So I see you don't understand what the question is asking. I'm going to give a brief rundown of the steps for this problem before going into them so you get an idea of what's being asked.
1.) We will solve for the y-value at #x=0# so we get a full coordinate point.
2.) We are going to find the derivative of the function.
3.) we are going to solve for the derivative at #x=0#. This will give us the slope of the tangent line at that point.
4.) We will plug in the coordinate points into point slope form along with the calculated slope value from the derivative to get us an equation for the tangent line.
5.) Using this equation, we will plug in #x=.12# to get an approximate value of the function at that point.
1.) So when we plug 0 into the equation, we get #y=(4+sin(0))^.5#. #sin(0)=0#, so #y=sqrt(4+0) -> y=2#. Therefore, our point is #(0,2)#
2.) To find the derivative, we must use the Chain Rule.

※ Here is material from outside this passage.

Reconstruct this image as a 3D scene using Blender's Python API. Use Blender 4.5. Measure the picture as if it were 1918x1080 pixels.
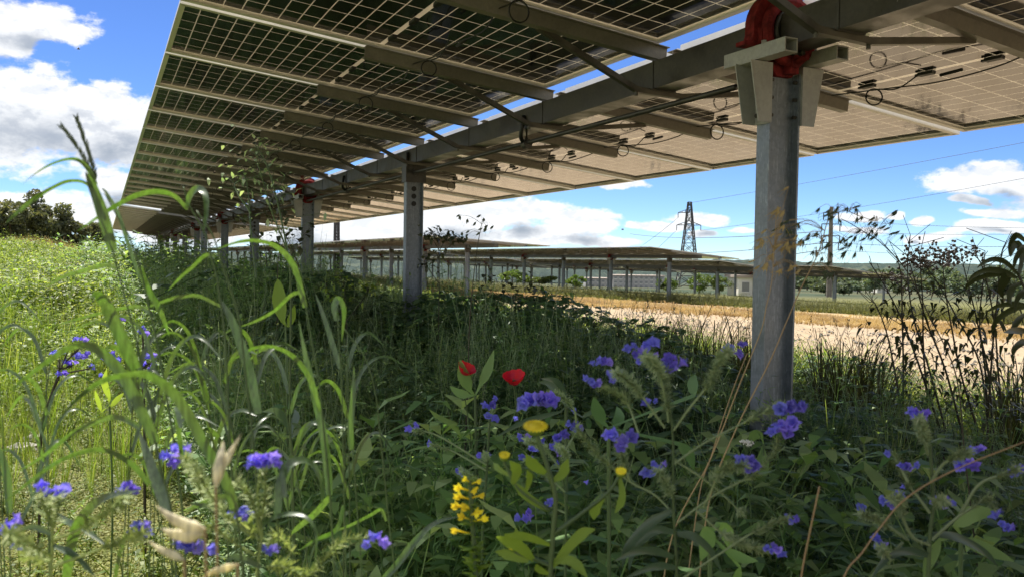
import bpy, math, random
import numpy as np
from math import sin, cos, tan, atan, radians, pi, exp, sqrt

# ------------------------------------------------------------------ scene, camera, light
for o in list(bpy.data.objects):
    bpy.data.objects.remove(o, do_unlink=True)
scene = bpy.context.scene
COL = scene.collection
random.seed(7)
RNG = np.random.default_rng(11)

FPX, CX, CY = 1600.0, 959.0, 540.0            # focal length of the photograph in its own pixels
YAW, PITCH, ROLL = atan(764 / FPX), atan(52 / FPX), radians(0.9)
CAM = np.array([0.0, 0.0, 1.25])
cF = np.array([sin(YAW) * cos(PITCH), cos(YAW) * cos(PITCH), -sin(PITCH)])
cR = np.array([cos(YAW), -sin(YAW), 0.0])
cU = np.cross(cR, cF)
cR, cU = cR * cos(ROLL) + cU * sin(ROLL), -cR * sin(ROLL) + cU * cos(ROLL)

cam_data = bpy.data.cameras.new('camera')
cam = bpy.data.objects.new('camera', cam_data)
COL.objects.link(cam)
from mathutils import Matrix, Vector
M = Matrix.Identity(4)
for i in range(3):
    M[i][0], M[i][1], M[i][2], M[i][3] = cR[i], cU[i], -cF[i], CAM[i]
cam.matrix_world = M
cam_data.sensor_width = 36.0
cam_data.lens = 36.0 * FPX / 1918.0
cam_data.clip_start = 0.05
cam_data.clip_end = 9000.0
cam_data.dof.use_dof = True
cam_data.dof.focus_distance = 5.5
cam_data.dof.aperture_fstop = 9.0
scene.camera = cam

SUN_EL, SUN_AZ = radians(61.0), radians(-1.0)   # azimuth measured from +Y towards +X
sun_data = bpy.data.lights.new('sun', 'SUN')
sun_data.energy = 3.2
sun_data.angle = radians(0.53)
sun_data.color = (1.0, 0.95, 0.86)
sun = bpy.data.objects.new('sun', sun_data)
COL.objects.link(sun)
sdir = Vector((sin(SUN_AZ) * cos(SUN_EL), cos(SUN_AZ) * cos(SUN_EL), sin(SUN_EL)))
sun.rotation_euler = sdir.to_track_quat('Z', 'Y').to_euler()
sun.location = (0, 0, 60)

scene.view_settings.view_transform = 'Standard'
scene.view_settings.look = 'None'
scene.view_settings.exposure = 1.7
scene.view_settings.gamma = 1.0
scene.render.engine = 'CYCLES'
scene.cycles.max_bounces = 8
scene.cycles.transparent_max_bounces = 8
scene.cycles.use_denoising = True
scene.cycles.sample_clamp_indirect = 6.0


def at(px, py, z):
    """World point seen at a pixel of the photograph, z metres in front of the camera."""
    return CAM + z * (cF + cR * (px - CX) / FPX - cU * (py - CY) / FPX)


def proj(P):
    v = np.asarray(P, float) - CAM
    z = v @ cF
    return CX + FPX * (v @ cR) / z, CY - FPX * (v @ cU) / z, z


# ------------------------------------------------------------------ node helpers
class NT:
    def __init__(self, tree):
        self.t = tree

    def n(self, kind, **kw):
        nd = self.t.nodes.new(kind)
        for k, v in kw.items():
            setattr(nd, k, v)
        return nd

    def set(self, sock, v):
        if hasattr(v, 'is_output') or isinstance(v, bpy.types.NodeSocket):
            self.t.links.new(v, sock)
        else:
            sock.default_value = v

    def math(self, op, a, b=0.0, c=0.0, clamp=False):
        nd = self.n('ShaderNodeMath', operation=op, use_clamp=clamp)
        for i, v in enumerate((a, b, c)):
            self.set(nd.inputs[i], v)
        return nd.outputs[0]

    def vmath(self, op, a, b=(0, 0, 0), out=0):
        nd = self.n('ShaderNodeVectorMath', operation=op)
        self.set(nd.inputs[0], a)
        self.set(nd.inputs[1], b)
        return nd.outputs[out]

    def mix(self, f, a, b):
        nd = self.n('ShaderNodeMix', data_type='RGBA')
        self.set(nd.inputs[0], f)
        self.set(nd.inputs[6], a if not isinstance(a, tuple) else (*a[:3], 1))
        self.set(nd.inputs[7], b if not isinstance(b, tuple) else (*b[:3], 1))
        return nd.outputs[2]

    def noise(self, vec, scale, detail=4, rough=0.55, out='Fac'):
        nd = self.n('ShaderNodeTexNoise')
        if vec is not None:
            self.set(nd.inputs['Vector'], vec)
        nd.inputs['Scale'].default_value = scale
        nd.inputs['Detail'].default_value = detail
        nd.inputs['Roughness'].default_value = rough
        return nd.outputs[out]

    def ramp(self, f, lo, hi, a=0.0, b=1.0, smooth=True):
        nd = self.n('ShaderNodeMapRange')
        nd.interpolation_type = 'SMOOTHSTEP' if smooth else 'LINEAR'
        for i, v in enumerate((f, lo, hi, a, b)):
            self.set(nd.inputs[i], v)
        return nd.outputs[0]


# ------------------------------------------------------------------ world: sky with cumulus clouds
world = bpy.data.worlds.new('World')
scene.world = world
world.use_nodes = True
wt = world.node_tree
wt.nodes.clear()
W = NT(wt)


def azel(px, py):
    v = at(px, py, 1.0) - CAM
    v = v / np.linalg.norm(v)
    return math.atan2(v[0], v[1]), math.asin(v[2])


# each bank of cloud: its bearing and height in the sky (taken from the picture), half width, half height
CLOUDS = []
for px, py, hw, hh in (
        (45, 32, 120, 30), (140, 58, 48, 14), (5, 68, 45, 26), (60, 220, 265, 82), (215, 245, 150, 76), (-120, 200, 260, 130),
        (225, 345, 80, 34), (60, 392, 150, 26), (150, 400, 160, 36), (330, 420, 120, 60), (560, 425, 150, 50), (680, 430, 190, 46),
        (860, 405, 150, 36), (980, 402, 90, 32), (1095, 418, 95, 28), (980, 448, 180, 20), (1150, 455, 80, 13),
        (1315, 408, 66, 17), (1235, 424, 56, 12), (1310, 440, 32, 9), (1392, 430, 32, 10), (1460, 396, 30, 8), (1850, 338, 112, 26),
        (1890, 322, 60, 26), (1822, 372, 30, 10), (1872, 426, 70, 16), (1868, 398, 56, 12), (1725, 415, 28, 9),
        (1748, 446, 60, 10), (1600, 402, 38, 14), (1605, 432, 44, 11), (1665, 404, 24, 9), (1165, 350, 60, 9),
        (2200, 380, 220, 70), (2500, 300, 200, 60), (-500, 300, 220, 90)):
    a, e = azel(px, py)
    CLOUDS.append((a, e, hw / FPX, hh / FPX))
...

Start by taking the derivative of the outside function: #.5(4+sin(x))^-0.5#. Then multiply that by the derivative of the inside function, which equals #cos(x)# to get #y'=cos(x)/(2sqrt(4+sin(x)))#.
3.) Plug in #x=0# to the derivative. #y'(0)=cos(0)/(2sqrt(4+sin(0)))#. This simplifies to #y'(0)=1/(2sqrt(4+0))#, which yields #y'(0)=1/4#
4.)We use our point #(0,2)# and our calculated slope of #m=1/4# to plug into point slope form #(y-y_1)=m(x-x_1)#. We get #y_1 and x_1# from our point, so #y_1=2 and x_1=0#. This gives us #(y-2)=1/4(x-0)#. We can put this into standard form of #y=1/4x+2#
5.)We will plug #x=.12# into this equation. To make it easier, we will make #0.12# into the fraction #3/25#. So #y(.12)=(1/4)(3/25)+2#. That gives #y(.12)=(3/100)+2 -> y(.12)=2.03#.
When you use a calculator and plug #x=.12# into the original equation, you see the actual value ends up being #2.029707# which is very close to #2.03#